====== DATA ======

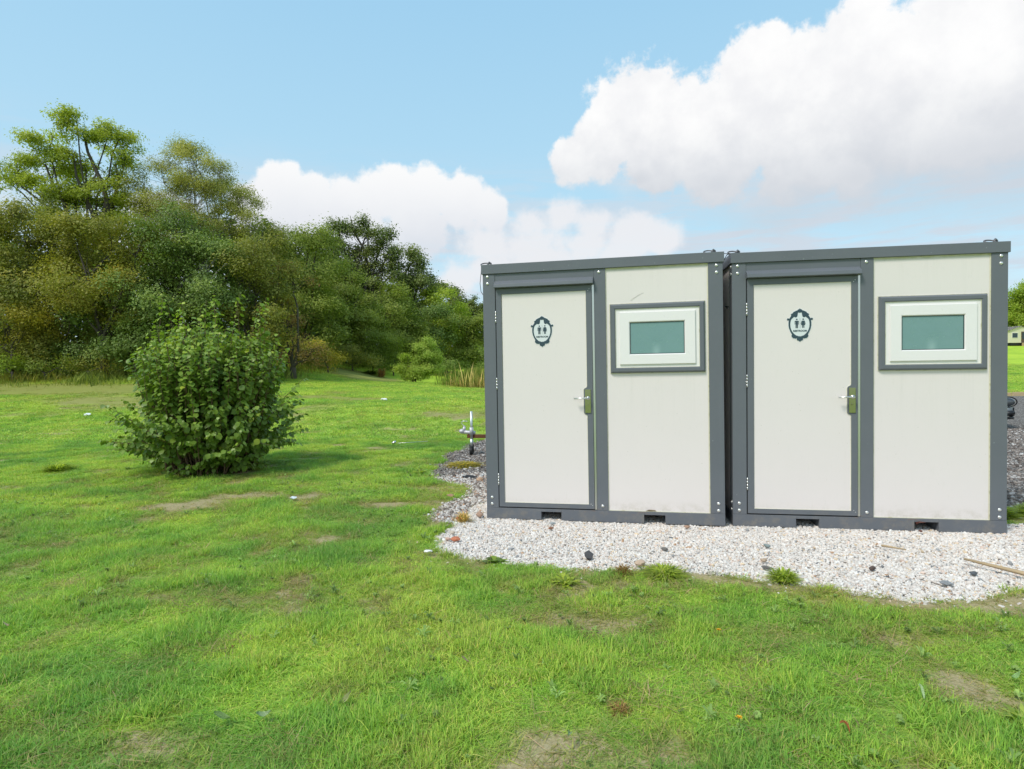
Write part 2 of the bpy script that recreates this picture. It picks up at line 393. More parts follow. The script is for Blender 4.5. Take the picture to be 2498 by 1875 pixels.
def gravel_mask(x, y):
    wob = (fbm(x, y, .5, 3, 21)-.5)*.34
    w = smooth01((poly_sd(x, y, WHITE)+wob*.6)/.05+.5)
    mx = smooth01((poly_sd(x, y, MIXED)+wob)/.08+.5)*(1-w)
    dk = smooth01((poly_sd(x, y, DARK)+wob)/.10+.5)*(1-w)*(1-mx*.6)
    return w, mx, np.clip(w+mx+dk, 0, 1), dk
BARE = [(-3.5, .13, .40, .24, 2.0), (-3.05, .72, .42, .18, 1.4), (-2.0, .55, .25, .18, .4), (-1.2, .5, .35, .2, .45), (-1.1, -.2, .3, .15, .6), (-1.0, -.9, .4, .25, .5), (1.1, -1.62, .42, .10, 1.1), (2.5, -1.75, .25, .12, .6), (3.3, -1.95, .55, .22, 1.0),
        (4.2, -1.75, .8, .25, 1.1), (1.1, -3.35, .42, .22, .95), (.75, -3.6, .3, .2, .9), (2.0, -2.3, .3, .1, .5), (.3, -2.5, .35, .2, .35), (-.3, -2.0, .4, .2, .4), (2.7, -2.25, .25, .14, .8), (4.75, .62, .2, .15, .0),
        (-20.5, 15, 6, 1.8, .75), (-15, 12, 4, 1.2, .6), (-24, 18, 4, 1.2, .6), (-13, 28, 2.6, 3.0, .8), (-9.5, 14, 3, .8, .5), (-9, 9, 2.5, .6, .45), (-3, 9.5, 2., .5, .5), (-4.2, 3.2, .7, .35, .4), (-6.5, 4.5, 1.1, .35, .4), (-3.2, 13.5, 2, .6, .45), (-.9, 31, 2, 3.5, .9), (-12, 7, 1.4, .5, .5)]
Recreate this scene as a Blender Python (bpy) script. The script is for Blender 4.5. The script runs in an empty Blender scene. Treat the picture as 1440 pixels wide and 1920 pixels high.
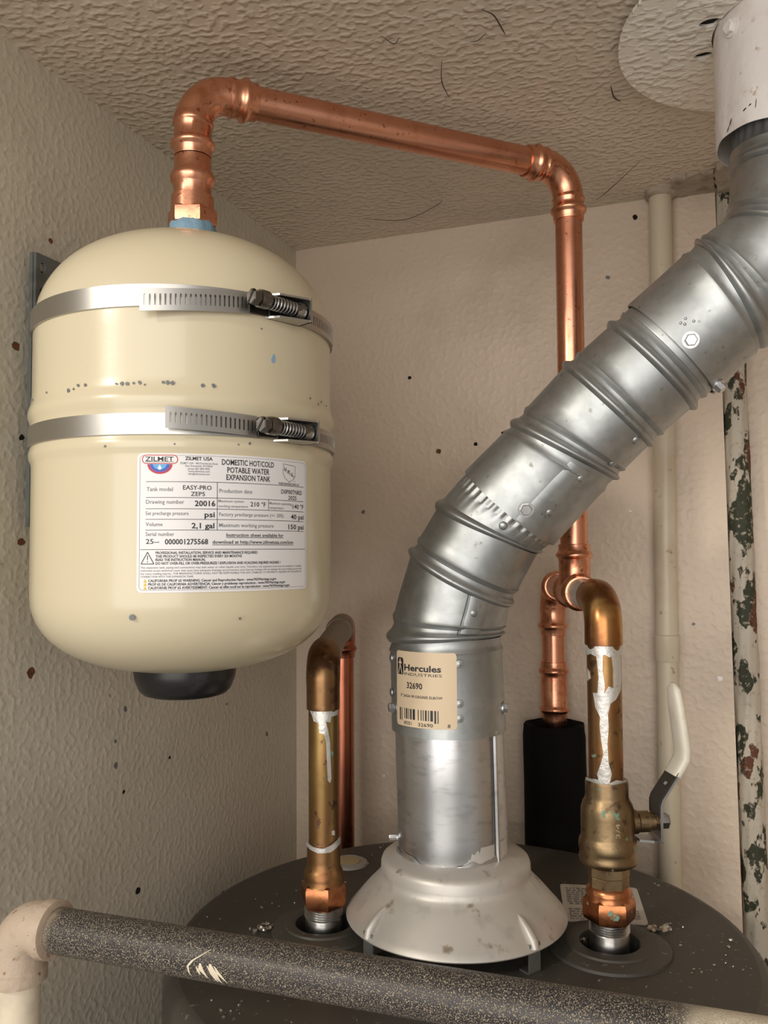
import bpy, bmesh, math, random
import numpy as np
from mathutils import Vector, Matrix
random.seed(7)
PI = math.pi
SC = bpy.context.scene
COL = SC.collection

# ------------------------------------------------------------------ camera, world, lights, exposure
# room frame in metres: left wall face X=0, back wall face Y=0, floor Z=0, Z up
CAM_LOC = (0.4387, -0.8751, 1.770)
YAW, PITCH, ROLL = map(math.radians, (20.75, 2.84, -0.35))
cd = bpy.data.cameras.new('camera')
cd.sensor_fit = 'HORIZONTAL'; cd.sensor_width = 36.0; cd.lens = 40.0; cd.clip_start = 0.02
cam = bpy.data.objects.new('camera', cd); COL.objects.link(cam)
fw = Vector((-math.sin(YAW)*math.cos(PITCH), math.cos(YAW)*math.cos(PITCH), math.sin(PITCH)))
rt = Vector((math.cos(YAW), math.sin(YAW), 0)); up = rt.cross(fw)
rt2 = rt*math.cos(ROLL)+up*math.sin(ROLL); up2 = up*math.cos(ROLL)-rt*math.sin(ROLL)
mw = Matrix((rt2, up2, -fw)).transposed().to_4x4(); mw.translation = Vector(CAM_LOC)
cam.matrix_world = mw
SC.camera = cam

wd = bpy.data.worlds.new('world'); SC.world = wd; wd.use_nodes = True
wb = wd.node_tree.nodes['Background']
wb.inputs[0].default_value = (1.0, 0.945, 0.87, 1); wb.inputs[1].default_value = 0.44

def area(name, loc, target, sx, sy, power, col):
    l = bpy.data.lights.new(name, 'AREA'); l.shape = 'RECTANGLE'; l.size = sx; l.size_y = sy
    l.energy = power; l.color = col
    o = bpy.data.objects.new(name, l); COL.objects.link(o)
    o.location = loc
    o.rotation_euler = (Vector(target)-Vector(loc)).to_track_quat('-Z', 'Y').to_euler()
    return o
# daylight from the open doorway behind the photographer, and the lamp of the outer room to the left
area('doorway_daylight', (0.47, -3.0, 1.88), (0.3, 0, 1.85), 2.50, 1.90, 47, (1.0, 0.935, 0.86))
area('outer_room_lamp', (-0.62, -2.10, 2.56), (0.12, -0.35, 1.85), 0.16, 0.16, 11, (1.0, 0.90, 0.76))

vs = SC.view_settings
vs.view_transform = 'Standard'; vs.look = 'None'; vs.gamma = 1.0; vs.use_curve_mapping = False
vs.exposure = 0.12

# ------------------------------------------------------------------ materials
def mat(name, col, rough=.5, metal=0., layers=(), bumps=(), coat=0., spec=.5, rvar=0., pos=()):
    """layers: (scale, colour, lo, hi, detail, stretch xyz, metal or None, rough or None)
       pos: (axis, start, end, noise, colour, metal, rough) paint that changes along a length"""
    m = bpy.data.materials.new(name); m.use_nodes = True
    nt = m.node_tree; N = nt.nodes; L = nt.links
    b = N['Principled BSDF']
    b.inputs['Roughness'].default_value = rough; b.inputs['Metallic'].default_value = metal
    b.inputs['Specular IOR Level'].default_value = spec
    if coat:
        b.inputs['Coat Weight'].default_value = coat; b.inputs['Coat Roughness'].default_value = .06
    tc = N.new('ShaderNodeTexCoord')
    def vecin(stretch):
        if tuple(stretch) == (1, 1, 1): return tc.outputs['Object']
        mp = N.new('ShaderNodeMapping'); mp.inputs['Scale'].default_value = stretch
        L.new(tc.outputs['Object'], mp.inputs['Vector']); return mp.outputs['Vector']
    def noise(scale, detail=2., stretch=(1, 1, 1), rgh=.55):
        n = N.new('ShaderNodeTexNoise'); n.inputs['Scale'].default_value = scale
        n.inputs['Detail'].default_value = detail; n.inputs['Roughness'].default_value = rgh
        L.new(vecin(stretch), n.inputs['Vector']); return n.outputs['Fac']
    def ramp(src, lo, hi, a=0., c=1.):
        r = N.new('ShaderNodeMapRange'); r.interpolation_type = 'SMOOTHSTEP'
        r.inputs['From Min'].default_value = lo; r.inputs['From Max'].default_value = hi
        r.inputs['To Min'].default_value = a; r.inputs['To Max'].default_value = c
        L.new(src, r.inputs['Value']); return r.outputs['Result']
    def mixc(f, a, c):
        x = N.new('ShaderNodeMix'); x.data_type = 'RGBA'
        L.new(f, x.inputs[0])
        if hasattr(a, 'links'): L.new(a, x.inputs[6])
        else: x.inputs[6].default_value = (*a, 1)
        x.inputs[7].default_value = (*c, 1); return x.outputs[2]
    def mixf(f, a, c):
        x = N.new('ShaderNodeMix'); x.data_type = 'FLOAT'
        L.new(f, x.inputs[0])
        if hasattr(a, 'links'): L.new(a, x.inputs[2])
        else: x.inputs[2].default_value = a
        x.inputs[3].default_value = c; return x.outputs[0]
    c, me, ro = tuple(col), metal, rough
    hts = []
    for ly in layers:
        sc, c2, lo, hi = ly[:4]
        if lo >= .6 and 'speckled' not in name and 'wall' not in name: lo -= .055; hi -= .055
        det = ly[4] if len(ly) > 4 else 3.
        st = ly[5] if len(ly) > 5 else (1, 1, 1)
        f = ramp(noise(sc, det, st), lo, hi)
        c = mixc(f, c, c2)
        if len(ly) > 6 and ly[6] is not None: me = mixf(f, me, ly[6])
        if len(ly) > 7 and ly[7] is not None: ro = mixf(f, ro, ly[7])
        if len(ly) > 8: hts.append((f, ly[8]))
    for ax, s0, s1, nz, c2, m2, r2 in pos:
        sp = N.new('ShaderNodeSeparateXYZ'); L.new(tc.outputs['Object'], sp.inputs[0])
        nn = noise(90, 4)
        ad = N.new('ShaderNodeMath'); ad.operation = 'MULTIPLY_ADD'
        L.new(nn, ad.inputs[0]); ad.inputs[1].default_value = nz; L.new(sp.outputs[ax], ad.inputs[2])
        f = ramp(ad.outputs[0], min(s0, s1)+nz*.5, max(s0, s1)+nz*.5, *( (0., 1.) if s1 > s0 else (1., 0.)))
        c = mixc(f, c, c2); me = mixf(f, me, m2); ro = mixf(f, ro, r2)
    if hasattr(c, 'links'): L.new(c, b.inputs['Base Color'])
    else: b.inputs['Base Color'].default_value = (*c, 1)
    if hasattr(me, 'links'): L.new(me, b.inputs['Metallic'])
    if rvar:
        f = noise(60, 4)
        a = N.new('ShaderNodeMath'); a.operation = 'MULTIPLY_ADD'
        L.new(f, a.inputs[0]); a.inputs[1].default_value = rvar*2
        if hasattr(ro, 'links'):
            s = N.new('ShaderNodeMath'); s.operation = 'SUBTRACT'; L.new(ro, s.inputs[0]); s.inputs[1].default_value = rvar
            L.new(s.outputs[0], a.inputs[2])
        else: a.inputs[2].default_value = ro-rvar
        L.new(a.outputs[0], b.inputs['Roughness'])
    elif hasattr(ro, 'links'): L.new(ro, b.inputs['Roughness'])
    prev = None
    for kind, sc, st, dist, *rest in bumps:
        stretch = rest[0] if rest else (1, 1, 1)
        if kind == 'voronoi':
            v = N.new('ShaderNodeTexVoronoi'); v.inputs['Scale'].default_value = sc
            v.feature = 'SMOOTH_F1'
            L.new(vecin(stretch), v.inputs['Vector']); h = v.outputs['Distance']
        elif kind == 'island': h = ramp(noise(sc, .6, stretch), .40, .80)
        elif kind == 'plateau': h = ramp(noise(sc, 2.5, stretch), .42, .62)
        else: h = noise(sc, 3, stretch)
        bp = N.new('ShaderNodeBump'); bp.inputs['Strength'].default_value = st; bp.inputs['Distance'].default_value = dist
        L.new(h, bp.inputs['Height'])
        if prev: L.new(prev, bp.inputs['Normal'])
        prev = bp.outputs['Normal']
    for f, dist in hts:
        bp = N.new('ShaderNodeBump'); bp.inputs['Strength'].default_value = 1.; bp.inputs['Distance'].default_value = dist
        L.new(f, bp.inputs['Height'])
        if prev: L.new(prev, bp.inputs['Normal'])
        prev = bp.outputs['Normal']
    if prev: L.new(prev, b.inputs['Normal'])
    return m

MT = {}
MT['wall_left'] = mat('painted_wall_left', (.64, .595, .50), .55, layers=[(9, (.56, .52, .435), .45, .75), (70, (.33, .28, .22), .70, .80, 5)],
                      bumps=[('island', 200, .42, .0009), ('noise', 420, .2, .0005)])
MT['wall_back'] = mat('painted_wall_back', (.67, .56, .45), .42, layers=[(7, (.55, .46, .37), .45, .72, 4), (60, (.36, .28, .21), .72, .84, 5)],
                      bumps=[('island', 170, .4, .0009), ('noise', 60, .25, .002), ('noise', 500, .2, .0005)])
MT['ceiling'] = mat('painted_ceiling', (.70, .62, .515), .27, layers=[(6, (.62, .55, .455), .45, .7, 4)],
                    bumps=[('island', 165, .75, .0019, (1, 1.2, 1)), ('noise', 320, .12, .0005)])
MT['floor'] = mat('concrete_floor', (.45, .42, .39), .8, layers=[(20, (.22, .2, .19), .4, .7)])
MT['tank'] = mat('cream_enamel', (.66, .59, .42), .26, layers=[(5, (.65, .585, .425), .4, .7)], coat=.2, bumps=[('noise', 240, .05, .0005)])
MT['chip'] = mat('grey_paint_chip', (.16, .17, .18), .5)
MT['blue_paint'] = mat('blue_smear', (.25, .42, .58), .5)
MT['black_plastic'] = mat('black_plastic', (.012, .012, .014), .35, layers=[(60, (.03, .03, .035), .55, .75)])
MT['label_white'] = mat('label_paper', (.80, .80, .82), .30, spec=.5)
MT['ink'] = mat('black_ink', (.02, .02, .025), .5)
MT['ink_grey'] = mat('grey_ink', (.20, .20, .22), .5)
MT['ink_red'] = mat('red_ink', (.55, .04, .05), .5)
MT['ink_blue'] = mat('blue_ink', (.03, .12, .55), .5)
MT['ink_lightblue'] = mat('light_blue_ink', (.12, .42, .80), .5)
MT['ink_yellow'] = mat('yellow_ink', (.75, .5, .04), .5)
MT['ink_purple'] = mat('purple_ink', (.30, .08, .30), .5)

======

DESCRIPTION OF THE TASK.
Return exactly the lines from the one with "Recreate this scene" to the one with "vs.exposure = 0.12", both ends kept, and only those. Images are left out.

WRITTEN RESPONSE.
Recreate this scene as a Blender Python (bpy) script. The script is for Blender 4.5. The script runs in an empty Blender scene. Treat the picture as 1440 pixels wide and 1920 pixels high.
import bpy, bmesh, math, random
import numpy as np
from mathutils import Vector, Matrix
random.seed(7)
PI = math.pi
SC = bpy.context.scene
COL = SC.collection

# ------------------------------------------------------------------ camera, world, lights, exposure
# room frame in metres: left wall face X=0, back wall face Y=0, floor Z=0, Z up
CAM_LOC = (0.4387, -0.8751, 1.770)
YAW, PITCH, ROLL = map(math.radians, (20.75, 2.84, -0.35))
cd = bpy.data.cameras.new('camera')
cd.sensor_fit = 'HORIZONTAL'; cd.sensor_width = 36.0; cd.lens = 40.0; cd.clip_start = 0.02
cam = bpy.data.objects.new('camera', cd); COL.objects.link(cam)
fw = Vector((-math.sin(YAW)*math.cos(PITCH), math.cos(YAW)*math.cos(PITCH), math.sin(PITCH)))
rt = Vector((math.cos(YAW), math.sin(YAW), 0)); up = rt.cross(fw)
rt2 = rt*math.cos(ROLL)+up*math.sin(ROLL); up2 = up*math.cos(ROLL)-rt*math.sin(ROLL)
mw = Matrix((rt2, up2, -fw)).transposed().to_4x4(); mw.translation = Vector(CAM_LOC)
cam.matrix_world = mw
SC.camera = cam

wd = bpy.data.worlds.new('world'); SC.world = wd; wd.use_nodes = True
wb = wd.node_tree.nodes['Background']
wb.inputs[0].default_value = (1.0, 0.945, 0.87, 1); wb.inputs[1].default_value = 0.44

def area(name, loc, target, sx, sy, power, col):
    l = bpy.data.lights.new(name, 'AREA'); l.shape = 'RECTANGLE'; l.size = sx; l.size_y = sy
    l.energy = power; l.color = col
    o = bpy.data.objects.new(name, l); COL.objects.link(o)
    o.location = loc
    o.rotation_euler = (Vector(target)-Vector(loc)).to_track_quat('-Z', 'Y').to_euler()
    return o
# daylight from the open doorway behind the photographer, and the lamp of the outer room to the left
area('doorway_daylight', (0.47, -3.0, 1.88), (0.3, 0, 1.85), 2.50, 1.90, 47, (1.0, 0.935, 0.86))
area('outer_room_lamp', (-0.62, -2.10, 2.56), (0.12, -0.35, 1.85), 0.16, 0.16, 11, (1.0, 0.90, 0.76))

vs = SC.view_settings
vs.view_transform = 'Standard'; vs.look = 'None'; vs.gamma = 1.0; vs.use_curve_mapping = False
vs.exposure = 0.12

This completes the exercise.